Wednesday 18 September 2024

September chill

September temperatures had not been too bad, for September, until late last week, when they dipped considerably – single-figure temperatures (Celsius) during the day, with a chilly northerly wind, and down to just above a frost at night.  It lasted only a couple of days and has gradually improved since, but this week’s bright sunshine is set to last only a day or two more.  It will then be back to sunshine and showers, with a fair breeze from the east.

Forewarned is forearmed, and I brought out an old bit of fleece to cover the courgette plants during the cold nights.  I’ve also closed the greenhouse vents, but I’ve left the door open; we’ve had a hedgehog snuffling around in there one night (it left its droppings!) and I’d like to encourage its nocturnal cleaning-up of any slugs it can find in there.

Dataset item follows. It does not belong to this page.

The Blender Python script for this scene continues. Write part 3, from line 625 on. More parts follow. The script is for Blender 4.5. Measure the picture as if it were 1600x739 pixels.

The only temperature-sensitive plants in the greenhouse at the moment are the tomatoes.  They haven’t done well this year, and it’s my fault.  When we went away in late April for ten days the plants were still very small; rather than ask a neighbour to care for them, I left them in the greenhouse under a propagator lid, which I reckoned would keep them both damp enough and warm enough.  It did, but the plants looked very unhappy when I got back; the damp warmth seemed to have steamed them.  They recovered with careful nursing, but are very late; the first fruit only turned red this week.  I’ve cut off all the flower trusses that haven’t yet set fruit as I doubt if they will produce anything, and I hope that will speed up ripening of the other trusses.

First ripe tomatoes

In the last post I mentioned the figs; we’ve now had six really good fruits, with a few smaller ones still to come.

The combination of dropping temperatures and ripening nuts and berries has brought more birds to the gardens round here.  A nuthatch was tapping away in the hazel trees the other day, and a garden warbler was feasting on the berries of next door’s cotoneaster.  There have been blackbirds and robins in our cotoneaster too.  Insect life also appears to be abundant, judging by the behaviour of the insect-feeding birds; at least one willow warbler has been about in the garden for a couple of weeks now, flycatching among the shrubs, flocks of house martins are feeding up over the garden prior to migration, and swallows have been swooping across the field behind the house, presumably with the same intent.  Although the buddleja flowers are now fading, the red admiral butterflies are making the most of what’s left, and a couple of speckled woods have been sunbathing down the bottom of the garden.

Speckled wood

Not everything is rosy.  The partridge shooting season has started, and the groups of very trusting partridges that had been trooping through the garden have gone into hiding; they prefer to hide rather than fly away when threatened.  A couple of weeks ago we had one that came up to the summerhouse while we were there and sat contentedly on the step; it then wandered into the neighbouring garden, where their dog found and killed it.  The village dog-owners all have similar stories; partridges just don’t have much sense around danger.  Another danger, although a rarer one, is a goshawk that has been hanging around the vicinity for a few months; it took and dispatched a pigeon in the garden of friends at the other end of the village the other day.

Partridge on the summerhouse steps

Working down in the veg plot yesterday I looked up at the hazels and spotted catkins forming.  Surely catkins belong to late winter?  Is this normal?

Catkins - is this normal for September?